First of all, does anybody really think they’re running a tight ship in that athletic department? The salaries up there are off the charts. Alleva himself makes $800,000 per year, which is ridiculous. University president F. King Alexander irritated a lot of people with his dumb quote about paying a million dollars for a “punting coach,” but there is some truth to that complaint in that LSU’s spending the better part of $4 million per year on Matt Canada and Dave Aranda as the offensive and defensive coordinators, respectively. They’re both excellent, and nobody is advocating for making them take a pay cut, but when each inevitably moves on it would be hard to justify paying their successors the kind of money they make. A million bucks should get you a plenty good enough offensive or defensive coordinator. Not to mention LSU is paying a million bucks a year to Nikki Fargas as the women’s basketball coach and it’s questionable whether she’s worth even half that.

If the athletic budget needs to be shaved by a million bucks or two, that can certainly be done without ending up in last place.

But if not, here’s an idea Alleva ought to consider: you’ve probably heard all the complaints about how the fans are leaving games early, and how Tiger Stadium looks empty in the second half. There are lots of reasons for that, most prominently that traffic coming out of that stadium is murderously bad and dealing with it is becoming too much to handle for lots of people. If LSU isn’t willing to work with the state and the city to find a way to alleviate those problems, the way to keep the stadium full as the fans file out is to sell discounted general admission tickets at halftime for, say, $15 for the non-conference rent-a-win games and $25 for SEC games. The regular fans might be heading home to beat the traffic, but the blue-collar people who supposedly have been priced out of the stadium and thus its atmosphere has been ruined can ride in to shore up the crowd noise.
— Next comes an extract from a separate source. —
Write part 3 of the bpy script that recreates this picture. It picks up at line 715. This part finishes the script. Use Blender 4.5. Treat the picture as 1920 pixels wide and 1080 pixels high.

Truth is, those folks can already get tickets for $25 or less most of the time – because the stadium is now a little bigger than the fan base can support and you don’t get truly hard sellouts anymore because LSU is a Top 25 program right now but not a Top 5 program (if it was a Top 5 program there would really be no discussion of how the fans need tax writeoffs to pay for season tickets). But this would be a way for LSU to get those dollars rather than have ticket scalpers outside the stadium or random people on Craigslist getting them.

Either way, Alleva would do well not to advocate about tax policy. Not when he’s built a reputation for soaking the fans and embarrassing LSU with stupid statements in the first place. To continue hamstringing the American economy with a dysfunctional tax code so as not to disrupt the college sports bubble is not a defensible position to advocate for.